St. Stephen was one of the original seven deacons listed in Acts of the Apostles (Acts 6:3-6).  He is also the Church’s first martyr, or “protomartyr,” whose bold proclamation of the Gospel led him to be stoned to death. Saul of Tarsus, who later became St. Paul, was present at and may have participated in Stephen’s martyrdom. Perhaps his presence is a subtle nod to the deacon’s ministry of charity, for in his encounters with others, the deacon knows that no one is irredeemable.

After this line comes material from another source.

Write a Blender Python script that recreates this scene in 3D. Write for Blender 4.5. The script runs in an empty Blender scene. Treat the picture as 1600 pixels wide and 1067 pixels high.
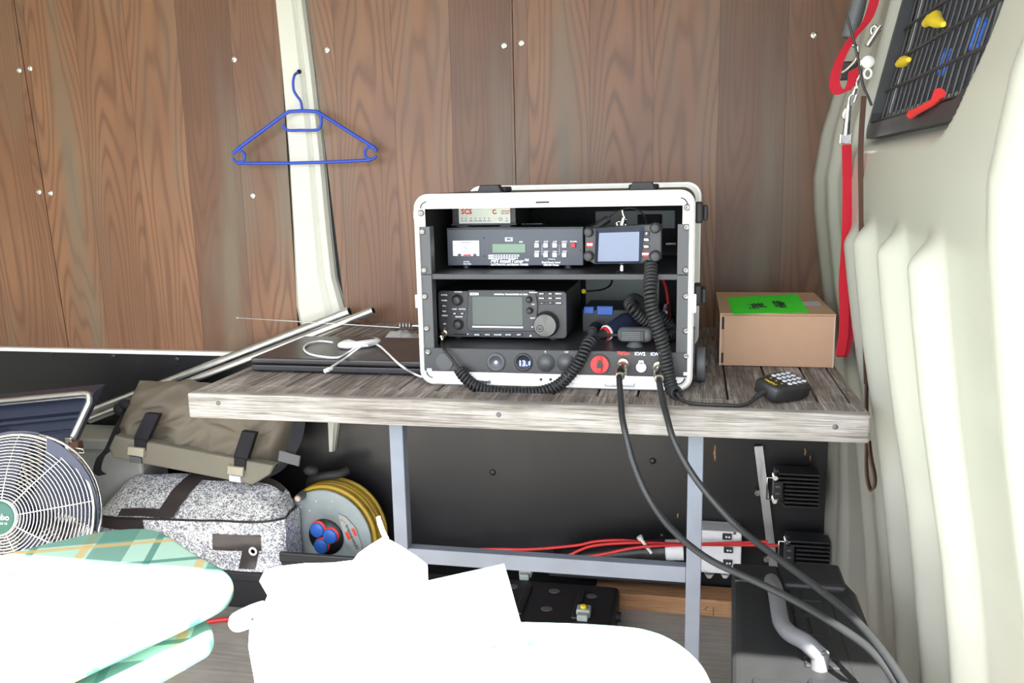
import bpy, bmesh, math, random
from mathutils import Vector, Matrix, noise
random.seed(4)
PI = math.pi
sc = bpy.context.scene
COL = sc.collection

# ------------------------------------------------------------------ camera
CAM = Vector((0, 0, 1.109))
FPX, YAW, PIT, ROL = 1361.1, 0.20758, -0.18255, -0.020706
_f = Vector((-math.sin(YAW)*math.cos(PIT), math.cos(YAW)*math.cos(PIT), math.sin(PIT)))
_r = Vector((math.cos(YAW), math.sin(YAW), 0)); _u = _r.cross(_f)
R_ = _r*math.cos(ROL)+_u*math.sin(ROL); U_ = -_r*math.sin(ROL)+_u*math.cos(ROL)
cd = bpy.data.cameras.new('camera'); cam = bpy.data.objects.new('camera', cd); COL.objects.link(cam)
cd.sensor_width = 36; cd.lens = 36*FPX/1600; cd.clip_start = .02
cam.matrix_world = Matrix(((R_.x, U_.x, -_f.x, CAM.x), (R_.y, U_.y, -_f.y, CAM.y), (R_.z, U_.z, -_f.z, CAM.z), (0, 0, 0, 1)))
sc.camera = cam

# ------------------------------------------------------------------ light
vs = sc.view_settings
vs.view_transform = 'Standard'; vs.look = 'None'; vs.gamma = 1; vs.use_curve_mapping = False
vs.exposure = 2.25
w = bpy.data.worlds.new('sky'); sc.world = w; w.use_nodes = True
bg = w.node_tree.nodes['Background']; bg.inputs[0].default_value = (.86, .90, 1.0, 1); bg.inputs[1].default_value = 1.45
sd = bpy.data.lights.new('sun', 'SUN'); sd.energy = 8.5; sd.angle = .009; sd.color = (1, .96, .88)
sun = bpy.data.objects.new('sun', sd); COL.objects.link(sun)
sun.rotation_euler = Vector((-.10, .70, -1)).to_track_quat('-Z', 'Y').to_euler(); sun.location = (1, -3, 5)

# ------------------------------------------------------------------ helpers
def ray(x, y): return R_*((x-800)/FPX) - U_*((y-533.5)/FPX) + _f
def P(x, y, Y): d = ray(x, y); return CAM + d*(Y/d.y)            # point on the plane at depth Y
def Pz(x, y, z): d = ray(x, y); return CAM + d*((z-CAM.z)/d.z)   # point on a horizontal plane
def L(h):
    c = [int(h[i:i+2], 16)/255 for i in (0, 2, 4)]
    return tuple((v/12.92 if v <= .04045 else ((v+.055)/1.055)**2.4) for v in c)

class N:
    """a material node tree"""
    def __init__(s, name, rough=.5, metal=0, spec=.5):
        s.m = bpy.data.materials.new(name); s.m.use_nodes = True; s.t = s.m.node_tree
        s.p = s.t.nodes['Principled BSDF']
        s.p.inputs['Roughness'].default_value = rough; s.p.inputs['Metallic'].default_value = metal
        s.p.inputs['Specular IOR Level'].default_value = spec
    def n(s, typ, ins=None, **props):
        k = s.t.nodes.new(typ)
        for a, b in props.items(): setattr(k, a, b)
        for a, b in (ins or {}).items(): s.set(k.inputs[a], b)
        return k
    def set(s, sock, v):
        if hasattr(v, 'is_output') or hasattr(v, 'links'): s.t.links.new(v, sock)
        else: sock.default_value = v
    def obj(s): return s.n('ShaderNodeTexCoord').outputs['Object']
    def xyz(s, v):
        k = s.n('ShaderNodeSeparateXYZ', {0: v}); return k.outputs[0], k.outputs[1], k.outputs[2]
    def comb(s, x, y, z): return s.n('ShaderNodeCombineXYZ', {0: x, 1: y, 2: z}).outputs[0]
    def ma(s, op, a, b=0.0, c=0.0):
        k = s.n('ShaderNodeMath', operation=op); s.set(k.inputs[0], a); s.set(k.inputs[1], b); s.set(k.inputs[2], c); return k.outputs[0]
    def noise(s, v, scale=5, detail=3, rough=.5, dist=0):
        return s.n('ShaderNodeTexNoise', {'Vector': v, 'Scale': scale, 'Detail': detail, 'Roughness': rough, 'Distortion': dist}).outputs[0]
    def ramp(s, f, stops):
        k = s.n('ShaderNodeValToRGB', {0: f}); e = k.color_ramp.elements
        while len(e) < len(stops): e.new(.5)
        for q, (pos, c) in zip(e, stops): q.position = pos; q.color = tuple(c)+(1,)
        return k.outputs[0]
    def mix(s, f, a, b, mode='MIX'):
        k = s.n('ShaderNodeMix', data_type='RGBA', blend_type=mode)
        s.set(k.inputs[0], f)
        for i, v in ((6, a), (7, b)): s.set(k.inputs[i], v if hasattr(v, 'links') else tuple(v)+(1,))
        return k.outputs[2]
    def scale(s, v, x, y, z):
        return s.n('ShaderNodeMapping', {'Vector': v, 'Scale': (x, y, z)}).outputs[0]
    def col(s, c): s.set(s.p.inputs['Base Color'], c if hasattr(c, 'links') else tuple(c)+(1,)); return s
    def rough(s, r): s.set(s.p.inputs['Roughness'], r); return s
    def bump(s, h, d=.002, st=.5):
        k = s.n('ShaderNodeBump', {'Height': h, 'Distance': d, 'Strength': st}); s.t.links.new(k.outputs[0], s.p.inputs['Normal']); return s

def plain(name, c, rough=.5, metal=0, spec=.5, var=.10, sc_=40):
    """plain material with faint procedural unevenness"""
    m = N(name, rough, metal, spec); c = L(c) if isinstance(c, str) else c
    f = m.noise(m.obj(), sc_, 3)
    m.col(m.mix(f, [v*(1-var) for v in c], [min(1, v*(1+var)) for v in c]))
    m.rough(m.ma('ADD', m.ma('MULTIPLY', f, .12), rough-.06))
    return m.m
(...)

The patron saint of deacons is St. Lawrence, who oversaw the material goods of the Church at a time when it was dangerous to be a follower of Jesus Christ. When the Emperor Valerian ordered the execution of Pope Sixtus II in 258 A.D., he also ordered Lawrence to turn over the wealth of the Church. Lawrence quickly gave away everything the Church had of material value. He then gathered up all the poor and suffering and presented them to the emperor as the true wealth of the Church. For this act of courage, he was literally grilled alive. Legend has it that as he was being killed he exclaimed, “I’m done on this side, turn me over.”  For this, the Church made him the patron saint of cooks and comedians. Yes, at times, deacons also need a sense of humor as well as fortitude to answer their diaconal call!

As we look forward with joyful anticipation to the ordination of 12 men, let us pray for the holiness of all our deacon servants.  Let us implore them to adhere to the words of St. Polycarp who, 19 centuries ago, exhorted deacons to “Be merciful, diligent, walking according to the truth of the Lord, who became the servant of all.”